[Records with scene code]
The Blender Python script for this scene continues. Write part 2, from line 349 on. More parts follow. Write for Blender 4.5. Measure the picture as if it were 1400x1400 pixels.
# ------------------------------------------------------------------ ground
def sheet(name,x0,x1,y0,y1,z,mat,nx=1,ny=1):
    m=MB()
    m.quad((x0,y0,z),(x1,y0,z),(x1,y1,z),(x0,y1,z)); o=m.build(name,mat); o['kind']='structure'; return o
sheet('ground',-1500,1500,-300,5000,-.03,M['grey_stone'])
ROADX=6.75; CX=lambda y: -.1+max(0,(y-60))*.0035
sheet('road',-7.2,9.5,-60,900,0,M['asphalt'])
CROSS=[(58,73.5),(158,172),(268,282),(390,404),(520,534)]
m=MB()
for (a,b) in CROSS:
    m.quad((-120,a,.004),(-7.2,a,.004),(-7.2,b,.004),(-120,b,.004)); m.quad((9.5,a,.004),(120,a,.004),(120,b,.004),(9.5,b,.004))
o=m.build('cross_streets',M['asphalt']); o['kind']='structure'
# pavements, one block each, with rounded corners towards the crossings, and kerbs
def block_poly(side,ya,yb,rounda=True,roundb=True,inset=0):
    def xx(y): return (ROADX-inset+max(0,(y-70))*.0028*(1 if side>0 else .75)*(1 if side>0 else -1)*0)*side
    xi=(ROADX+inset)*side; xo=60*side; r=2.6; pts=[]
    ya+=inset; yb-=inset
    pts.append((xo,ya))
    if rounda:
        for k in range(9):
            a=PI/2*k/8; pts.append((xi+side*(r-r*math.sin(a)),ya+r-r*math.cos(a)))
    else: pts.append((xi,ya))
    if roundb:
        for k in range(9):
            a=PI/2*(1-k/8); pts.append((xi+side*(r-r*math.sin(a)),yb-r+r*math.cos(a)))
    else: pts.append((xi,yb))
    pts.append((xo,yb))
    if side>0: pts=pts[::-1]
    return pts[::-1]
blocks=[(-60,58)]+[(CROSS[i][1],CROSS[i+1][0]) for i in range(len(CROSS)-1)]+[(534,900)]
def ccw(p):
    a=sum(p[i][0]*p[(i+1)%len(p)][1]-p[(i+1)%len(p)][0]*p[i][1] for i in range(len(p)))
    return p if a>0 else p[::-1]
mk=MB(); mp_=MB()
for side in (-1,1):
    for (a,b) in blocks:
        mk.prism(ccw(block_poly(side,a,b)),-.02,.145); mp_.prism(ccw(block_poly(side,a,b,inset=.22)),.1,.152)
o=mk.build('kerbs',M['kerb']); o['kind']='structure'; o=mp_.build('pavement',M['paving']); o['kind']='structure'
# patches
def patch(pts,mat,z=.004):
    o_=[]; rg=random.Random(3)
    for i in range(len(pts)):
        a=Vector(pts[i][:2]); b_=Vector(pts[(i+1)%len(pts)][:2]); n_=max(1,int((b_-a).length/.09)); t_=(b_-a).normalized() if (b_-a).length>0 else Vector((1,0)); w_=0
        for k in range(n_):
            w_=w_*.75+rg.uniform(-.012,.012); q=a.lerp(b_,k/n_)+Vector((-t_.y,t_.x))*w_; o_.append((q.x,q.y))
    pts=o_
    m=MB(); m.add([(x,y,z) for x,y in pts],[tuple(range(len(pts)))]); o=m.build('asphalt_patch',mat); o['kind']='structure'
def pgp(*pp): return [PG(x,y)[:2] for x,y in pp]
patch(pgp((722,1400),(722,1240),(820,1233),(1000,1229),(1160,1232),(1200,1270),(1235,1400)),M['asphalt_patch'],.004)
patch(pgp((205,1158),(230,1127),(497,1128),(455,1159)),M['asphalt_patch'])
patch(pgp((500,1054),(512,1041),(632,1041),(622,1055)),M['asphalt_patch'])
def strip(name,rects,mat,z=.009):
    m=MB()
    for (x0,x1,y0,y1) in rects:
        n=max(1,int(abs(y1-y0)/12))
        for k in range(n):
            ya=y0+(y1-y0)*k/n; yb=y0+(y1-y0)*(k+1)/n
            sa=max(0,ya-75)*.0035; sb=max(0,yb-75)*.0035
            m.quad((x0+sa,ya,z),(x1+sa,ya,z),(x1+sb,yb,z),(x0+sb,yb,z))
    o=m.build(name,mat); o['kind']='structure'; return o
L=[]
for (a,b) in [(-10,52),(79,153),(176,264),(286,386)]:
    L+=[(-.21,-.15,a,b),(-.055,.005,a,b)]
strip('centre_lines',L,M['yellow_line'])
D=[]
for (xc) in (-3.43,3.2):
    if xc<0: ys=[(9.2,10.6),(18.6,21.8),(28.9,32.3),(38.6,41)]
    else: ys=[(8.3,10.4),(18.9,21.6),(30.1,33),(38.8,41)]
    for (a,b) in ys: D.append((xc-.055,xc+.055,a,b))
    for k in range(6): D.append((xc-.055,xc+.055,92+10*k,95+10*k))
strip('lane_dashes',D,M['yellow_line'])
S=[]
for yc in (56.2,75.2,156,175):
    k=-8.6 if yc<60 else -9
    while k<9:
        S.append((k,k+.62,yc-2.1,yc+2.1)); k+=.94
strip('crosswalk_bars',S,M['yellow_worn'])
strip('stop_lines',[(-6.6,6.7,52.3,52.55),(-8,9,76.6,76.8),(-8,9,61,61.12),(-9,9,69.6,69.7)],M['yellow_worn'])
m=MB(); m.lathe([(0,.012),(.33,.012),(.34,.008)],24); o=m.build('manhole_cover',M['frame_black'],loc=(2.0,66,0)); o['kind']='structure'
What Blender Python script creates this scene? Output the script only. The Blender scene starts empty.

**DIRECTIONS FOR THIS TASK**
How many lines in the records above contain the word "Blender"? Reply with the number alone.

**SOLVED PROBLEM**
2